Thank you @kennethrc and @Johnex for your clarification.

Hi, @Johnex @kennethrc Just a quick question.

root@MrGhosh:~# cat /proc/loadavg
1.37 1.09 1.08 1/64 29235

I read that for a single core CPU, load avg of 1 means that the processor was optimally used. No process was waiting for CPU time. In my v2.27 firmware, the load averages were used to be around 0 (say, 0.11, 0.30 etc. because the system was mostly idle), but now, it is always more than 1 (the system is factory default and by always I mean it never comes below 1) and sometimes it goes around 3-4. Should I be worried?
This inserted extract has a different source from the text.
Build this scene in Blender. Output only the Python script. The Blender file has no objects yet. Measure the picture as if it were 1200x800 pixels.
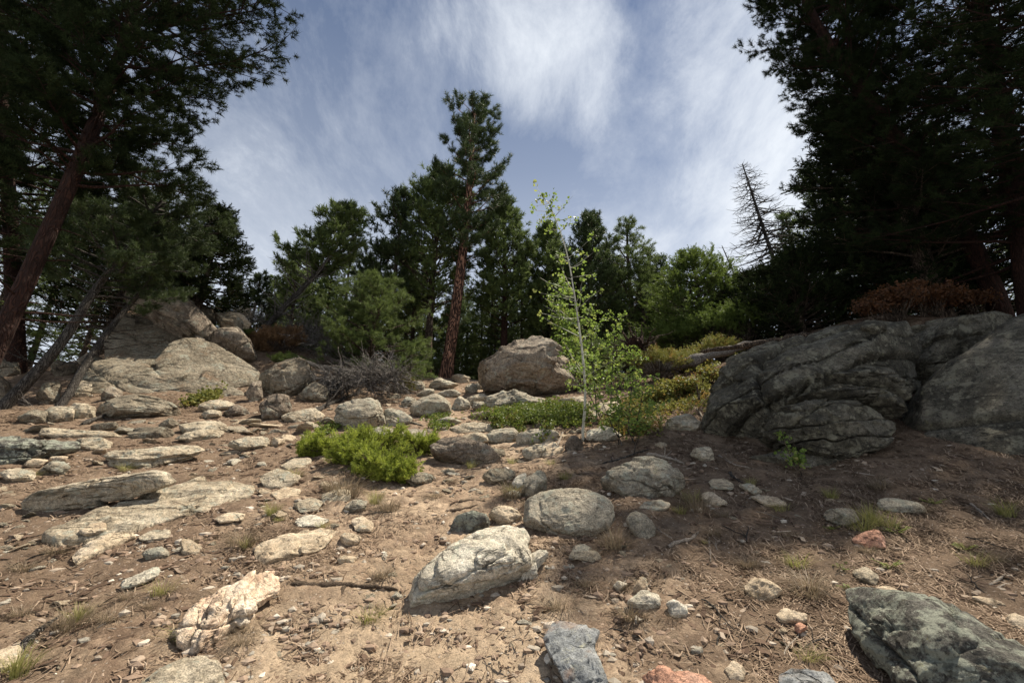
import bpy, bmesh, math, random
import numpy as np
from mathutils import Vector
random.seed(7)
rng = np.random.default_rng(11)
SC = bpy.context.scene
COL = SC.collection
R = math.radians

# ------------------------------------------------------------------ noise
_p = np.random.default_rng(3).permutation(256)
PERM = np.concatenate([_p, _p, _p])
_g = np.random.default_rng(4).normal(size=(256, 3))
GRAD = _g / np.linalg.norm(_g, axis=1)[:, None]
def pn(P):
    P = np.asarray(P, float)
    I = np.floor(P).astype(int); F = P - I; I &= 255
    U = F * F * F * (F * (F * 6 - 15) + 10)
    out = np.zeros(len(P))
    for dx in (0, 1):
        wx = U[:, 0] if dx else 1 - U[:, 0]
        for dy in (0, 1):
            wy = U[:, 1] if dy else 1 - U[:, 1]
            for dz in (0, 1):
                wz = U[:, 2] if dz else 1 - U[:, 2]
                h = PERM[PERM[PERM[(I[:, 0] + dx) & 255] + ((I[:, 1] + dy) & 255)] + ((I[:, 2] + dz) & 255)]
                g = GRAD[h]
                d = g[:, 0] * (F[:, 0] - dx) + g[:, 1] * (F[:, 1] - dy) + g[:, 2] * (F[:, 2] - dz)
                out += wx * wy * wz * d
    return out * 1.5
def fbm(P, o=4, g=.5, l=2.03):
    a, s, out = 1., 0., 0
    P = np.asarray(P, float)
    for i in range(o):
        out = out + a * pn(P + i * 17.3); s += a; a *= g; P = P * l
    return out / s
def ridged(P, o=4):
    a, s, out = 1., 0., 0
    P = np.asarray(P, float)
    for i in range(o):
        out = out + a * (1 - 2 * np.abs(pn(P + i * 9.1))); s += a; a *= .5; P = P * 2.1
    return out / s
def sstep(a, b, x):
    t = np.clip((x - a) / (b - a), 0, 1); return t * t * (3 - 2 * t)

# ------------------------------------------------------------------ camera
CZ, PITCH, FPX = 1.5, R(18), 533.33
FW = np.array([0, math.cos(PITCH), math.sin(PITCH)])
UP = np.array([0, -math.sin(PITCH), math.cos(PITCH)])
RT = np.array([1., 0, 0])
CAM = np.array([0, 0, CZ])
def ray(px, py):
    return FW + (px - 600) / FPX * RT + (400 - py) / FPX * UP
def at(px, py, Y):
    d = ray(px, py); return CAM + d * (Y / d[1])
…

You can look in Luci at the process list, check which processes are using most CPU. Ofc that while using the UI, or having it open, that is a lot of load on the cpu, the GL UI is doing many requests per second to update all the data.

Please have a look at the following screenshot. No process is taking much of CPU. Still, the load average never drops below 1. I am not using any UI (GL admin panel or luci) currently. Still such high load.

I was concerned about memory and you guys explained that it was fine. But I think that I should be worried about the CPU load. Should I open a new thread about this?

Moreover, I could not sort the results. This is busybox top and original top command’s switches are not working. How to sort the processes based on memory,cpu etc?

Well you can see yourself. Just 1 process is sitting there working, which is top. The other processes are idle.
Look a the cpu usage not the “load averages”.

Load average values are a very standard way to check system load. Those values don’t lie.

… talk about “making something out of nothing”. Good luck, I don’t know what you think you’re seeing. though.